Testemunhas: de Manuel Laranjeira uma cruz, e de José Francisco outra cruz. O Pároco Domingos Francisco Marques” (Livro dos Baptismos da Freguesia de Travassô, de 1807 a 1850, fl. 13) (1).

Teve uma actividade intensa, sendo a sua presença frequentemente solicitada para várias festividades do distrito de Aveiro. Num estádio mais avançado do estudo da sua obra, talvez seja possível reconstituir parte do seu itinerário oratório. Para já, sabemos que ele pregou em Póvoa do Valado, Alquerubim (Sermão de St.º António, em 11 de Junho de 1862), Oiã (sermão pregado a 3 de Março de 1862), Pinheiro (Sermão de S. Miguel, redigido no dia 19 de Setembro para ser pregado no dia 5 de Outubro seguinte), Horta (Sermão da Assunção de Nossa Senhora, pregado em 15 de Agosto de 1860) Travassô (Soledade, em 7 de Abril de 1868, S. Brás, em 1 de Fevereiro de 1862, Sermão do Natal, em Dezembro de 1863, Sermão de S. Pedro, em 25 de Junho de 1862...) e Aveiro (Sermão de S. Cecília, pregado em Aveiro no dia 20 de Novembro de 1864 e Sermão de Santa Joana Princesa).

Morreu no Lugar de Baixo (Travassô) aos oito dias do mês de Fevereiro de 1895, pelas sete horas da manhã, apenas com cinquenta e oito anos. Faleceu repentinamente e por isso não recebeu os sacramentos dos enfermos, sendo sepultado no cemitério público sem fazer qualquer testamento.

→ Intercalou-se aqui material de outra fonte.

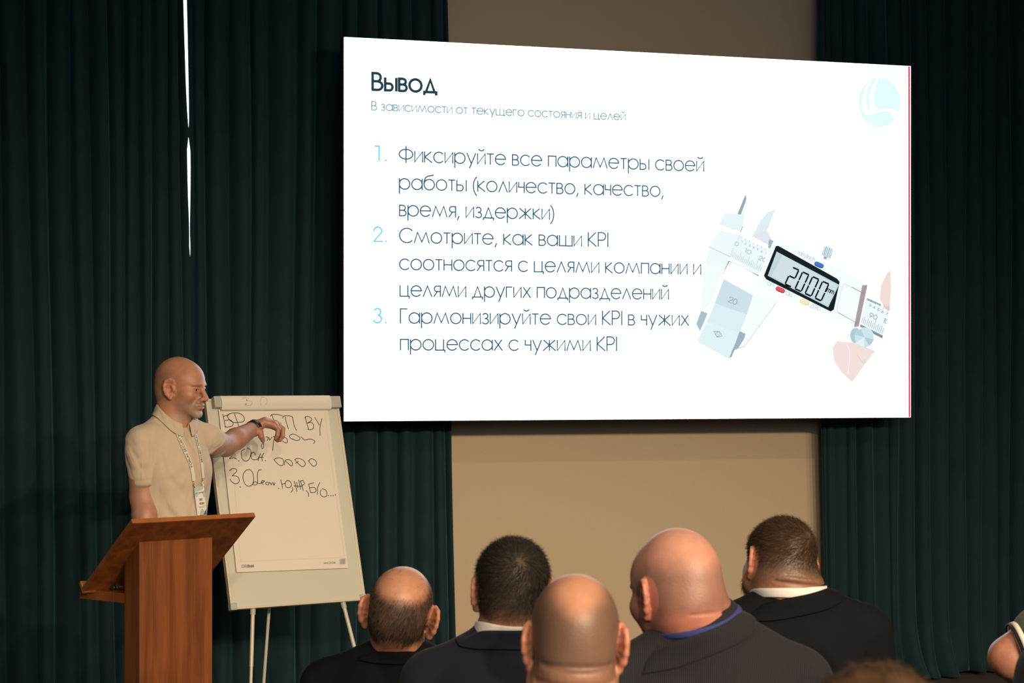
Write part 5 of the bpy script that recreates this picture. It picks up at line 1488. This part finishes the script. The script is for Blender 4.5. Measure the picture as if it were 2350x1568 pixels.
nose = np.exp(-((z_ + .032) / .02) ** 2) * (np.abs(x_) < .02) * (y_ > .10) * isH
T = mixc(T, RED, np.clip(nose * .5, 0, 1))
hb_ = sstep(.21, .15, np.linalg.norm(Ln, axis=1))[:, None]
T = T * hb_ + np.array([.40, .20, .135]) * (1 - hb_)
mesh('body', V, Fc, M['skin'], sp, True, attr=np.clip(T, .01, .9))
for sg in (-1, 1):
    c = hS.w((sg * .031, .0800, .0005))
    eb = Field(); eb.ell(None, c, (.0122, .0122, .0122))
    lo, hi = c - .015, c + .015
    Ve, Fe = mesh_field(eb, *[axis(lo[i], hi[i], .002, .002, []) for i in range(3)])
    Le = hS.l(Ve)
    k = Le - np.array([sg * .031, .0800, .0005])
    mi = (k[Fe].mean(1) @ unit([0, 1, -.10]) > .0095).astype(int)
    mesh('eye', Ve, Fe, None, sp, True, mats=[M['eye_white'], M['iris']], midx=mi)
# polo shirt
Q = Field()
Q.cap(tS, (-.125, -.006, -.052), (.125, -.006, -.052), .060, .060, .03)
for sg in (-1, 1): Q.cap(tS, (sg * .02, -.020, .030), (sg * .135, -.008, -.045), .056, .056, .03)
Q.ell(tS, (.004, .004, -.22), (.165, .112, .25), .04)
Q.ell(tS, (.004, .048, -.17), (.138, .068, .11), .04)
Q.cap(tS, (.012, .014, -.40), (.028, -.008, -.63), .122, .126, .06)
rc_, lc_ = lw(328, 1087, 7.89), lw(494, 1018, 8.30)
Q.cap(tS, rs + [-.005, 0, .012], rs + (rc_ - rs) * .30, .063, .063, .025); Q.chain(tS, [rs + (rc_ - rs) * .22, rs + (rc_ - rs) * .55, rc_], [.063, .063, .060], .006)
Q.chain(tS, [ls + [.005, 0, .012], ls + (lc_ - ls) * .6, lc_], [.063, .060, .058], .025)
# soft folds at the armpits and across the belly
Q.chain(tS, [(.128, .085, -.11), (.122, .108, -.19), (.140, .092, -.30)], [.004, .006, .003], .014, sub=True)
Q.chain(tS, [(.10, .110, -.21), (.02, .132, -.30)], [.002, .003], .022, sub=True)
Q.chain(tS, [(.11, .100, -.33), (.02, .136, -.45)], [.003, .004], .028, sub=True)
Q.chain(tS, [(-.128, .085, -.11), (-.125, .105, -.20)], [.004, .005], .014, sub=True)
def hit(f, px, py, d0=7.3, d1=8.8):
    r = ray(px, py); n = np.linalg.norm(r); r = r / n; t = d0 * n
    for _ in range(160):
        p = CAMP + r * t; v = float(f(p[None])[0])
        if v < 2e-4 or t > d1 * n: break
        t += max(v * .7, 2e-4)
    return p
_pk = [hit(Q, *p) for p in ((437.5, 982), (441, 1003), (446, 1024), (449, 1043))]
Q.chain(None, _pk, [.0065, .0045, .0030, .0012], .003, sub=True)
lo, hi = field_bounds(Q)
V2, F2 = mesh_field(Q, axis(lo[0], hi[0], .0048, .006, [(lo[0], hi[0])]), axis(lo[1], hi[1], .005, .006, [(lo[1], hi[1])]), axis(lo[2], hi[2], .0048, .009, [(1.15, hi[2])]))
polo = mesh('polo_shirt', V2, F2, M['polo'], sp, True)
for (a_, c_, rr) in ((rs, rc_, .0612), (ls, lc_, .0592)):
    dr = unit(c_ - a_); b = MB()
    b.tube([tS.w(c_ + dr * .018), tS.w(c_ + dr * .046)], rr - .0035, 36, caps=False)
    k_ = b.build('sleeve_cuff', M['polo_dark'], polo, True); m_ = k_.modifiers.new('t', 'SOLIDIFY'); m_.thickness = .004; m_.offset = -1
CC = at(401.5, 930, D0)
collar_band('collar', np.array([CC[0], CC[1], CC[2]]), 226, .066, .068, [(-.002, -.05), (.0, .006), (.004, .012), (.009, .007), (.017, -.013), (.025, -.033)], M['polo'], polo, gap=12, front_drop=.088, front_open=.004, thick=.003, on=Q, n_on=1, wing=.012)
# trousers, belt, shoes
Tr = Field()
Tr.cap(tS, (-.012, -.018, -.66), (.075, -.018, -.66), .108, .108, .03)
for sg in (-1, 1): Tr.chain(tS, [(sg * .078 + .033, -.03, -.68), (sg * .09 + .035, -.016, -1.06), (sg * .10 + .035, -.044, .085 - zS)], [.100, .076, .066], .025)
lo, hi = field_bounds(Tr)
V3, F3 = mesh_field(Tr, *[axis(lo[i], hi[i], .013, .013, []) for i in range(3)])
mesh('trousers', V3, F3, M['trousers'], sp, True)
for sg in (-1, 1):
    S_ = Field(); S_.chain(tS, [(sg * .10 + .035, -.066, .05 - zS), (sg * .11 + .035, .064, .044 - zS), (sg * .118 + .035, .154, .036 - zS)], [.048, .046, .034], .02)
    lo, hi = field_bounds(S_, .01)
    V4, F4 = mesh_field(S_, *[axis(lo[i], hi[i], .01, .01, []) for i in range(3)]); V4[:, 2] = np.maximum(V4[:, 2], .001)
    mesh('shoe', V4, F4, M['shoe'], sp, True)
# wristband on the left wrist
wd_ = unit(tS.w(lwp) - tS.w(le)); wc = tS.w(lwp) - wd_ * .012
b = MB(); b.tube([wc - wd_ * .013, wc + wd_ * .013], .0345, 36, caps=False)
wb = thing('wristband', wc, 'black rubber wristband with a silver bar on the speaker\'s raised left wrist', 'wristband')
bb_ = b.build('strap', M['band'], wb, True); bb_.modifiers.new('t', 'SOLIDIFY').thickness = .003; bb_.modifiers['t'].offset = 1
vw = unit(CAMP - wc); sd = unit(np.cross(wd_, vw)); sd = sd if sd[2] < 0 else -sd
nn = unit(np.cross(sd, wd_)); nn = nn if np.dot(nn, vw) > 0 else -nn
an = math.radians(38); rd = nn * math.cos(an) + sd * math.sin(an); tg = unit(np.cross(wd_, rd))
b = MB(); b.box(wc + rd * .0362, wd_ * .0135, tg * .0022, rd * .0016); b.build('clasp_bar', M['silver'], wb)

# lanyard with the name badge
ly = thing('lanyard', hit(Q, 447, 1100), 'white lanyard lettered FORUM SECURITY with a name badge, round the speaker\'s neck', 'lanyard')
def strap(pxs, wdt, name):
    P_ = np.array([hit(Q, *p) for p in smooth_pts(pxs, 6)]); N_ = grad(Q, P_)
    P_ = P_ + N_ * .005
    for _ in range(3): P_[1:-1] = (P_[:-2] + 2 * P_[1:-1] + P_[2:]) / 4
    Tn = np.gradient(P_, axis=0); Tn /= np.linalg.norm(Tn, axis=1, keepdims=True)
    W = np.cross(Tn, N_); W /= np.linalg.norm(W, axis=1, keepdims=True)
    n = len(P_)
    V = np.concatenate([P_ - W * wdt / 2 - N_ * .0008, P_ + W * wdt / 2 - N_ * .0008, P_ + W * wdt / 2 + N_ * .0008, P_ - W * wdt / 2 + N_ * .0008])
    Fq = [(i + a * n, i + b_ * n, i + 1 + b_ * n, i + 1 + a * n) for i in range(n - 1) for a, b_ in ((0, 1), (1, 2), (2, 3), (3, 0))]
    o = mesh(name, V, Fq, M['lanyard'], ly, False)
    cum = np.concatenate([[0], np.cumsum(np.linalg.norm(np.diff(P_, axis=0), axis=1))])
    def to3(q):    # q: (distance from the upper end, across)
        c = [np.interp(q[0], cum, A[:, i]) for A in (P_, W, N_) for i in range(3)]
        return np.array(c[:3]) + np.array(c[3:6]) * q[1] + np.array(c[6:]) * .0016
    return o, cum[-1], to3
def strap_text(o, t, a0, a1, h, to3, up):
    mb = MB(); k = (a1 - a0) / text_width(t, .3)
    for l in text_strokes(t, .3):
        pts = []
        for i in range(len(l) - 1):
            for f_ in (0, .5): pts.append((l[i][0] + (l[i + 1][0] - l[i][0]) * f_, l[i][1] + (l[i + 1][1] - l[i][1]) * f_))
        pts.append(l[-1])
        ribbon(mb, [(a1 - p[0] * k, up * (p[1] - .68) * h) for p in pts], .0019, to3)
    mb.build('lettering', M['badge_dark'], o)
o1, L1_, t1 = strap([(398, 978), (405, 992), (414, 1014), (428, 1046), (437, 1068), (441.5, 1088), (443.5, 1104)], .0165, 'strap')
strap_text(o1, 'FORUM SECURITY K', L1_ * .12, L1_ * .76, .0068, t1, 1)
o2, L2_, t2 = strap([(446, 996), (450, 1010), (455, 1030), (460.5, 1058), (463, 1080), (464.5, 1097)], .014, 'strap')
strap_text(o2, 'SECURITY FORUM', .01, L2_ * .66, .0052, t2, 1)
cA, cB = hit(Q, 446, 1116), hit(Q, 453, 1176)
dA, dB = cA[1] - .012, cB[1] - .014
bq = [at(445, 1118.5, dA), at(467.5, 1115, dA + .018), at(474.5, 1181, dB + .02), at(453, 1183.5, dB)]
bn = unit(np.cross(bq[1] - bq[0], bq[3] - bq[0])); bn = bn if bn[1] < 0 else -bn
bd = MB(); bd.hexa([p - bn * .0008 for p in bq] + [p + bn * .0008 for p in bq]); bg_ = bd.build('badge', M['badge'], ly)
def bpt(u_, v_, l=.0011): return (bq[0] * (1 - u_) + bq[1] * u_) * (1 - v_) + (bq[3] * (1 - u_) + bq[2] * u_) * v_ + bn * l
def bpoly(name, polys, mat):
    m_ = MB()
    for P_ in polys: m_.add([bpt(*p) for p in P_], [tuple(range(len(P_)))])
    m_.build(name, mat, bg_)
bpoly('badge_header', [[(0, 0), (1, 0), (.8, .14), (0, .18)], [(0, .18), (.45, .2), (.2, .36), (0, .28)], [(.75, .2), (1, .16), (1, .42), (.85, .38)], [(.28, .95), (.55, .76), (.8, .88), (.6, 1), (.3, 1)]], M['badge_teal'])
bl = [[(.12 + .1 * i, .20), (.19 + .1 * i, .20), (.19 + .1 * i, .245), (.12 + .1 * i, .245)] for i in range(8)]
bl += [[(.42 + .1 * i, .42), (.49 + .1 * i, .42), (.49 + .1 * i, .50), (.42 + .1 * i, .50)] for i in range(3)]
bl += [[(.38 + .1 * i, .56), (.45 + .1 * i, .56), (.45 + .1 * i, .635), (.38 + .1 * i, .635)] for i in range(5)]
bl += [[(.2, .70), (.95, .69), (.95, .70), (.2, .71)], [(.3, .735), (.85, .73), (.85, .74), (.3, .745)], [(1, .80), (1, 1), (.62, 1), (.8, .9)]]
bpoly('badge_print', bl, M['badge_dark'])
for (x0, y0, x1, y1, dd) in ((443.8, 1104, 446.5, 1119, dA), (464.8, 1098, 467.2, 1115, dA + .018)):
    c_ = MB(); d_a = hit(Q, x0, y0)[1] - .006
    c_.tube([at(x0, y0, d_a), at(x0 + 1.6, (y0 + y1) / 2, (d_a + dd) / 2), at(x0 - .3, (y0 * .4 + y1 * .6), (d_a + dd) / 2), at(x1, y1 + 1, dd - .002)], .0022, 8)
    c_.build('clip', M['brass'], ly, True)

Hoje poucas pessoas se recordarão dele. Com quem falámos apenas duas o conheceram, a senhora Rosa do Adro e outra, ainda mais idosa, que vive próximo da casa onde morou o Padre José Tavares Camelo. Da sua lembrança só restam duas placas a assinalar uma rua com o seu nome — R. do P.e Camelo — 1837 - 1895. Pouca coisa, para quem tanto trabalhou!

(1) O presente documento encontra-se no Arquivo do Registo Civil de Águeda.